I have a son on the East Coast in Providence, RI attending Brown University, and a daughter on the West Coast in Irvine, attending the University of California. It has been a source of pride to see them seek their goals, and work hard to attain them. Joy, on the other hand, comes in strides, intermittently and with interruptions.
You educate them, instruct them and, as all good parents, lecture them along the way and move on. Until one day they astonish you, and make you happy.
Joy couldn’t have come at a more unfavorable date than the 99th anniversary of the remembrance of the Armenian Genocide. April 24 is a very significant day for Armenians, and it is all the more so when your son and daughter embrace its importance too.Two years ago, Nar arrived to Brown University where Armenians have been dormant probably since the days Vartan Gregorian walked the halls as the 16th president of this great institution.

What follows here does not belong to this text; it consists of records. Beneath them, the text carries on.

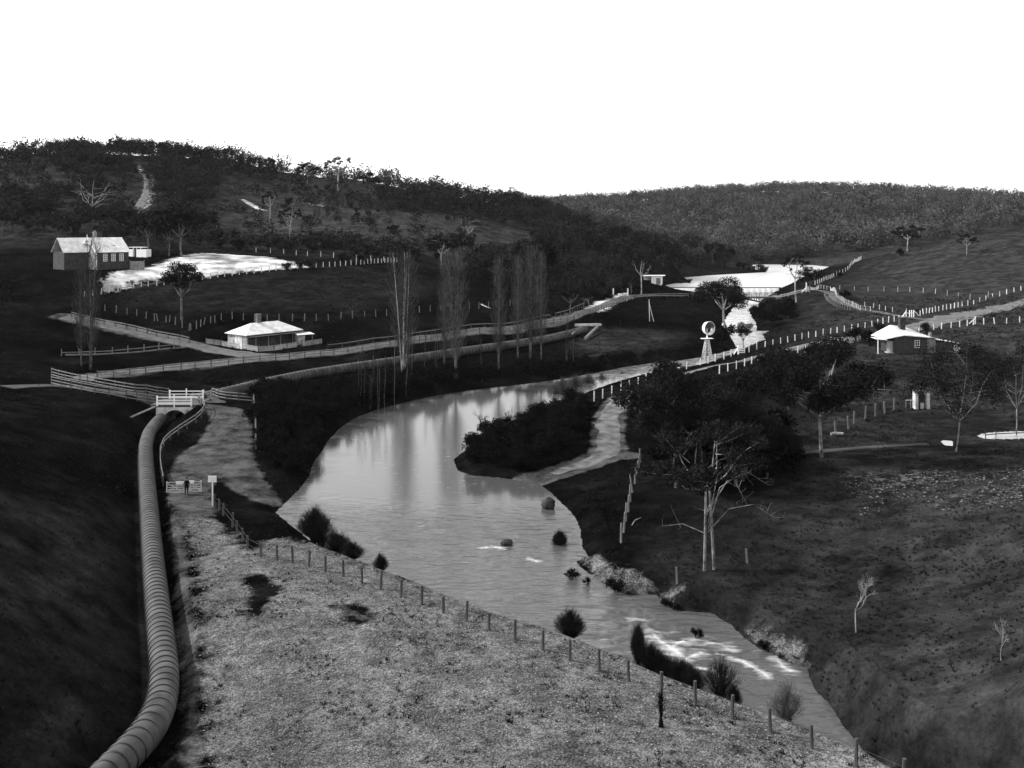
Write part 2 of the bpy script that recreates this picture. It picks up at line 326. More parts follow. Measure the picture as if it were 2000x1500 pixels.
# building pads
for a in ((520,680,4.4,9), (1775,690,4.0,9), (1850,690,4.0,6)):
    p = P(a[0], a[1], a[2]); pads.append((p[0], p[1]+3, a[3], a[2]))
SCH = P(205, 527, d=256); pads.append((SCH[0]-6, SCH[1]+3, 15, SCH[2]))
azf = np.linspace(-R(33), R(33), 900)
side = np.linspace(R(33), R(180), 60)[1:]
az = np.r_[-side[::-1], azf, side]
rr = np.r_[np.geomspace(1.5, 44, 34)[:-1], np.geomspace(44, 620, 760)[:-1], np.geomspace(620, 1250, 90)[:-1], np.geomspace(1250, 2600, 14)]
AZ, RR = np.meshgrid(az, rr, indexing='ij'); GX = RR*np.sin(AZ); GY = RR*np.cos(AZ)
GZ = hgt(GX.ravel(), GY.ravel()).reshape(GX.shape)
back = sm((np.abs(AZ)-R(50))/R(40)); GZ = GZ*(1-back)+(4+24*np.exp(-RR/18))*back
def at(px, py):      # visible ground point under a pixel of the photograph
    a = math.atan((px-1000)/FPX); j = np.searchsorted(az, a); t = (a-az[j-1])/(az[j]-az[j-1])
    z = GZ[j-1]*(1-t)+GZ[j]*t; y = rr*math.cos(a); pr = HZ+FPX*(CH-z)/y
    i0 = np.searchsorted(rr, 42); idx = np.nonzero(pr[i0:] <= py)[0]
    if len(idx) == 0: i = int(np.argmin(pr[i0:]))+i0; return np.array([(px-1000)/FPX*y[i], y[i], z[i]])
    i = idx[0]+i0; k = (pr[i-1]-py)/(pr[i-1]-pr[i]+1e-9); k = min(max(k, 0), 1)
    yy = y[i-1]+(y[i]-y[i-1])*k; return np.array([(px-1000)/FPX*yy, yy, z[i-1]+(z[i]-z[i-1])*k])
def gz(x, y):
    a = math.atan2(x, y); r = math.hypot(x, y); j = min(max(np.searchsorted(az, a), 1), len(az)-1); i = min(max(np.searchsorted(rr, r), 1), len(rr)-1)
    t = (a-az[j-1])/(az[j]-az[j-1]); k = (r-rr[i-1])/(rr[i]-rr[i-1])
    return (GZ[j-1, i-1]*(1-t)+GZ[j, i-1]*t)*(1-k)+(GZ[j-1, i]*(1-t)+GZ[j, i]*t)*k
def poly_at(pts): return np.array([at(*p)[:2] for p in pts])
flatx, flaty = GX.ravel(), GY.ravel()
def mask(poly_px, soft):
    poly = poly_at(poly_px); lo = poly.min(0)-soft*2; hi = poly.max(0)+soft*2
    m = (flatx > lo[0]) & (flatx < hi[0]) & (flaty > lo[1]) & (flaty < hi[1]); out = np.zeros(flatx.shape)
    s = sdist(poly, flatx[m], flaty[m]); out[m] = sm(.5-s/(2*soft)); return out
def stroke(pts_px, wid, soft):
    poly = poly_at(pts_px); lo = poly.min(0)-wid-soft*2; hi = poly.max(0)+wid+soft*2
    m = (flatx > lo[0]) & (flatx < hi[0]) & (flaty > lo[1]) & (flaty < hi[1]); out = np.zeros(flatx.shape)
    s = sdist(poly, flatx[m], flaty[m], False)-wid; out[m] = sm(.5-s/(2*soft)); return out
mx_ = np.maximum
ROADS = dict(right=[(2150,560),(2060,578),(1960,599),(1900,612),(1840,626),(1780,640),(1720,652),(1660,661),(1600,670),(1540,683),(1480,696),(1400,713),(1340,728),(1290,742),(1245,758),(1216,774),(1198,795),(1189,820),(1187,850),(1190,875),(1178,893),(1150,904),(1110,916),(1070,929),(1035,940)])
gravel = mask([(352,1010),(412,1010),(440,1040),(490,1075),(520,1060),(560,1050),(600,1062),(700,1098),(820,1142),(960,1194),(1120,1240),(1270,1305),(1425,1368),(1560,1418),(1760,1506),(1800,1600),(420,1600),(405,1440),(400,1300),(388,1150),(375,1080)], 2.6)
gravel = mx_(gravel, mask([(1115,1092),(1170,1085),(1250,1118),(1330,1150),(1312,1186),(1282,1160),(1220,1160),(1170,1132)], 1.0))
gravel = mx_(gravel, mask([(1425,1215),(1500,1235),(1570,1268),(1582,1300),(1540,1292),(1482,1267)], .8))
gravel = gravel*(1-.35*mask([(1100,1080),(1350,1080),(1700,1320),(1560,1310),(1330,1205),(1180,1140)], 1.5))
gravel = gravel*(1-.85*mask([(475,1120),(515,1112),(555,1150),(510,1205),(470,1200),(480,1160)], 1.4))
gravel = gravel*(1-.7*mask([(620,1180),(700,1170),(760,1215),(690,1225)], 1.0))
dirt = mask([(395,788),(470,798),(494,835),(490,880),(510,930),(545,975),(556,992),(520,988),(470,965),(430,945),(412,955),(425,1030),(340,1030),(332,970),(330,930),(350,890),(400,850),(412,815)], 1.2)
dirt = mx_(dirt, .75*mask([(328,975),(350,985),(375,1100),(395,1300),(400,1600),(345,1600),(352,1300),(335,1100)], 1.0))
dirt = dirt*(1-.8*mask([(425,915),(440,960),(500,985),(545,1005),(500,1010),(440,985),(420,950)], 1.2))
dirt = mx_(dirt, stroke(ROADS['right'], 2.2, 1.0)); dirt = mx_(dirt, stroke([(1150,895),(1200,885),(1225,890)], 1.5, 1.0))
dirt = mx_(dirt, .8*stroke([(120,618),(200,636),(260,648),(330,664),(390,676),(440,687),(490,694),(540,696)], 2.4, 1.0))
dirt = mx_(dirt, .7*stroke([(180,734),(330,719),(480,704),(620,691),(760,672),(830,660),(950,646),(1080,629),(1150,608)], 1.8, .8))
pale = mask([(205,550),(225,535),(300,520),(335,506),(380,495),(450,497),(520,502),(560,510),(600,522),(540,526),(470,531),(400,541),(330,541),(290,546),(240,562),(205,574)], 2.5)
pale = mx_(pale, .5*stroke([(268,418),(278,405),(285,390),(293,365),(288,340),(272,325)], 2.0, 2.2))
pale = mx_(pale, .9*stroke([(478,392),(495,402),(515,411)], 1.5, 2.0)); pale = mx_(pale, .35*stroke([(600,398),(640,404)], 2, 3))
pale = mx_(pale, .9*stroke([(1160,606),(1185,590),(1222,578)], 2.2, 1.5))
stony = mask([(1660,925),(1790,910),(1900,922),(2060,912),(2060,985),(1850,988),(1700,1000)], 4.0)
stony = mx_(stony, .5*mask([(560,405),(640,420),(740,445),(800,470),(640,465),(500,440),(420,430)], 12))
stony = mx_(stony, .4*mask([(1080,470),(1190,490),(1180,525),(1100,520)], 8))
dry_flare = .7*mask([(1560,640),(1620,560),(1700,510),(1850,465),(2100,440),(2300,560),(2200,700),(1900,700),(1700,720),(1580,700)], 18)  # dry grass; right-hand masks also paint in the paleness of lens flare
dry_flare = mx_(dry_flare, .55*mask([(1750,480),(2300,400),(2500,600),(1800,640)], 25))
dry_flare = mx_(dry_flare, .8*mask([(1840,640),(2100,620),(2200,720),(1900,700)], 8)); dry_flare = mx_(dry_flare, .5*mask([(1100,650),(1230,640),(1340,650),(1300,690),(1150,700)], 5))
dry_flare = mx_(dry_flare, .6*mask([(1480,850),(1600,790),(1800,720),(1980,720),(1980,800),(1750,800),(1600,860),(1500,880)], 5))
dry_flare = mx_(dry_flare, .2*mask([(240,560),(700,520),(900,560),(700,610),(260,600)], 8))
dry_flare = mx_(dry_flare, .65*mask([(1700,950),(2100,900),(2300,1500),(1700,1500)], 6)); dry_flare = mx_(dry_flare, .25*mask([(-200,950),(260,1000),(280,1450),(-200,1500)], 3))
dry_flare = mx_(dry_flare, .9*mask([(430,365),(560,370),(760,410),(1000,440),(900,480),(600,470),(440,450)], 20))
dry_flare = mx_(dry_flare, .7*mask([(-200,280),(160,295),(560,340),(1060,400),(2200,370),(2200,520),(1500,520),(1100,540),(600,500),(-200,480)], 20))
dry_flare = mx_(dry_flare, .42*mask([(1500,860),(1560,700),(2200,600),(2400,1500),(1650,1500),(1300,1100)], 8))  # right half lightened in colour to imitate flare

def ground_material():
    m = bpy.data.materials.new('ground'); m.use_nodes = True; n = m.node_tree; L = n.links; b = n.nodes['Principled BSDF']
    b.inputs['Roughness'].default_value = 1; b.inputs['Specular IOR Level'].default_value = 0
    g = n.nodes.new('ShaderNodeNewGeometry')
    def noise(s, d=5, r=.6):
        t = n.nodes.new('ShaderNodeTexNoise'); t.inputs['Scale'].default_value = s; t.inputs['Detail'].default_value = d; t.inputs['Roughness'].default_value = r
        L.new(g.outputs['Position'], t.inputs['Vector']); return t.outputs[0]
    def mr(x, a, b_, c, d):
        t = n.nodes.new('ShaderNodeMapRange'); L.new(x, t.inputs[0])
        for i, v in enumerate((a, b_, c, d)): t.inputs[i+1].default_value = v
        return t.outputs[0]
    def math_(op, a, b_):
        t = n.nodes.new('ShaderNodeMath'); t.operation = op
        for i, v in enumerate((a, b_)):
            if isinstance(v, (int, float)): t.inputs[i].default_value = v
            else: L.new(v, t.inputs[i])
        return t.outputs[0]
    def attr(nm):
        t = n.nodes.new('ShaderNodeAttribute'); t.attribute_name = nm; return t.outputs['Fac']
    def mix(f, a, b_):
        t = n.nodes.new('ShaderNodeMix'); t.data_type = 'FLOAT'; L.new(f, t.inputs[0])
        for i, v in ((2, a), (3, b_)):
            if isinstance(v, (int, float)): t.inputs[i].default_value = v
            else: L.new(v, t.inputs[i])
        return t.outputs[0]
    nf, nm, nl = noise(3.5, 6, .7), noise(.45, 6, .65), noise(.05, 5, .6)
    grass = math_('MULTIPLY', mr(nm, .3, .7, .0012, .0062), mr(nf, .3, .7, .45, 1.6))
    grass = math_('MULTIPLY', grass, mr(nl, .35, .65, .6, 1.5)); n18 = noise(.17, 9, .68); grass = math_('MULTIPLY', grass, mr(n18, .48, .68, .9, 2.6))
    dry_flare_c = math_('MULTIPLY', mr(nm, .34, .66, .020, .064), mr(nf, .3, .7, .6, 1.4)); dry_flare_c = math_('MULTIPLY', dry_flare_c, mr(noise(.17, 9, .62), .40, .64, .65, 1.35))  # dry-grass colour, raised to carry the painted flare as well
    vo = n.nodes.new('ShaderNodeTexVoronoi'); vo.inputs['Scale'].default_value = 12; L.new(g.outputs['Position'], vo.inputs['Vector'])
    vbw = n.nodes.new('ShaderNodeRGBToBW'); L.new(vo.outputs['Color'], vbw.inputs[0])
    grav = math_('MULTIPLY', mr(vbw.outputs[0], .2, .8, .05, .2), mr(nm, .3, .7, .65, 1.3))
    grav = math_('MULTIPLY', grav, mr(noise(1.3, 8, .75), .40, .56, .5, 1.12)); grav = math_('MULTIPLY', grav, mr(noise(.3, 6, .6), .35, .65, .65, 1.25))
    dirtc = math_('MULTIPLY', mr(nm, .34, .64, .02, .10), mr(nf, .3, .7, .6, 1.4))
    palec = math_('MULTIPLY', mr(noise(.16, 5, .6), .38, .6, .2, .75), mr(nf, .3, .7, .85, 1.15))
    def fac(nm_, sharp=.35, w1=.6):
        t = math_('ADD', attr(nm_), math_('MULTIPLY', math_('SUBTRACT', nm, .5), w1*2))
        t = math_('ADD', t, math_('MULTIPLY', math_('SUBTRACT', nf, .5), .5))
        t = mr(t, .5-sharp/2, .5+sharp/2, 0, 1); return math_('MULTIPLY', t, mr(attr(nm_), 0, .12, 0, 1))
    c = mix(attr('dry_flare'), grass, dry_flare_c)
    c = mix(fac('dirt'), c, dirtc); c = mix(fac('gravel', .35, 1.0), c, grav)
    c = mix(fac('pale', .5, 1.5), c, palec)
    st = math_('MULTIPLY', attr('stony'), mr(math_('MULTIPLY', mr(noise(1.3, 4, .7), .5, .62, 0, 1), mr(noise(.12, 3, .6), .42, .55, 0, 1)), 0, 1, 0, 1))
    c = mix(st, c, .13)
    L.new(c, b.inputs['Base Color'])
    bp = n.nodes.new('ShaderNodeBump'); bp.inputs['Strength'].default_value = 1; bp.inputs['Distance'].default_value = .12
    hh = math_('ADD', nf, math_('MULTIPLY', nm, 1.2)); L.new(hh, bp.inputs['Height']); L.new(bp.outputs[0], b.inputs['Normal'])
    return m
na, nr = GX.shape
I = np.arange(na*nr).reshape(na, nr)
F = np.stack([I[:-1, :-1], I[1:, :-1], I[1:, 1:], I[:-1, 1:]], -1).reshape(-1, 4)[:, ::-1]
V = np.stack([GX, GY, GZ], -1).reshape(-1, 3)
gm = ground_material()
tag(npmesh('ground', V, F[:, ::-1] if False else F, gm, smooth=True, attrs=dict(gravel=gravel, dirt=dirt, pale=pale, stony=stony, dry_flare=dry_flare)), kind='structure')

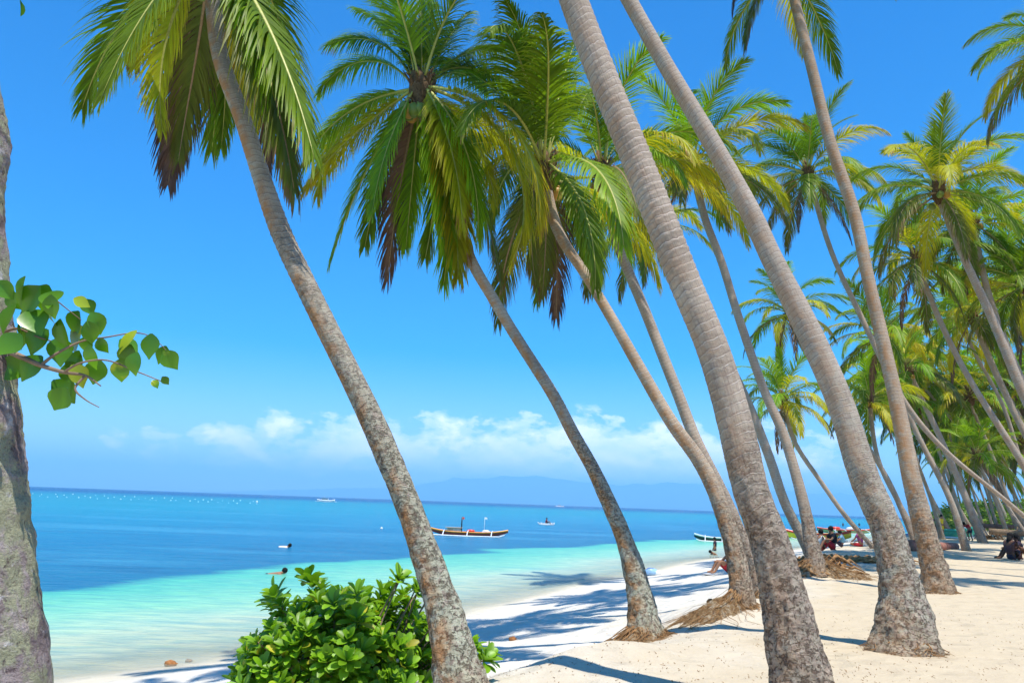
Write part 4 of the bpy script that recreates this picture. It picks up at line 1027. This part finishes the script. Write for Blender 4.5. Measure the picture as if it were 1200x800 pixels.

A well-versed e-mail invitation to meet received unprecedented responses from waves of Armenians on campus, including professors and staff. I was given to read one of the responses, by a student from New York, whose father, the respondent told, will be excited at the opportunity his son may get to meet Armenians, and learn to speak Armenian.
During the month leading to this April 24, Nar rallied the community around a candlelight vigil on the campus Main Green, not to make noise, but to remember, to tell a story, to educate, and mainly to reinforce one’s own Armenian identity. A multitude gathered for a true remembrance, and a few words By Nar and other members of the community about what Genocide means to them.
While my generation was all about the demand for Genocide recognition by the Turks, his generation is all about mastering history and then, more importantly, educating others: one friend, one classmate, and one colleague (and possibly, one Turk) at a time. It seems to be ordinary, but if you think about it, it is more meticulous and harder work, but possibly more effective in the long run. They are of a generation that is free of politics and politicians. They want to tell their story - of their identity and people - and the Genocide will feature prominently in it.
The invitation that Nar sent out to the Brown community sounds kindly, but it ends with two words that bare significance to the goals that the next activist generation will set in their year of demands ahead. It reads: Beginning in 1915, 1.5 million Armenians were massacred at the hands of the rulers of the Ottoman Empire in the first genocide of the 20th Century. To this day, the government of Turkey does not accept what happened, representing a threat to justice and human rights.
Human rights.
On the same day, across the country on the West Coast, my daughter Lar was in a day-long silent protest on the Ring of the campus of the University of California in Irvine, where the purpose of their student protest was to reinforce their commitment to the task to educate others about the gravity of humankind’s crimes against humanity. She already has plans to make it more efficient and effective next year, in time for the 100th anniversary.
Beyond this story, is a narrative of a post-genocide action plan for a new generation of Armenians. What my parents taught me, I passed to my children only after I fought the fight that my generation defined and deemed necessary for the time. We, in turn taught our children, who will pursue the same goals according to a plan that they will devise to fit their times.
Success will bear the burden of many setbacks. But the one that really matters is that the new generation will be aware and involved, and consequently, better and stronger than mine, and that's more than a source of pride. That’s pure joy!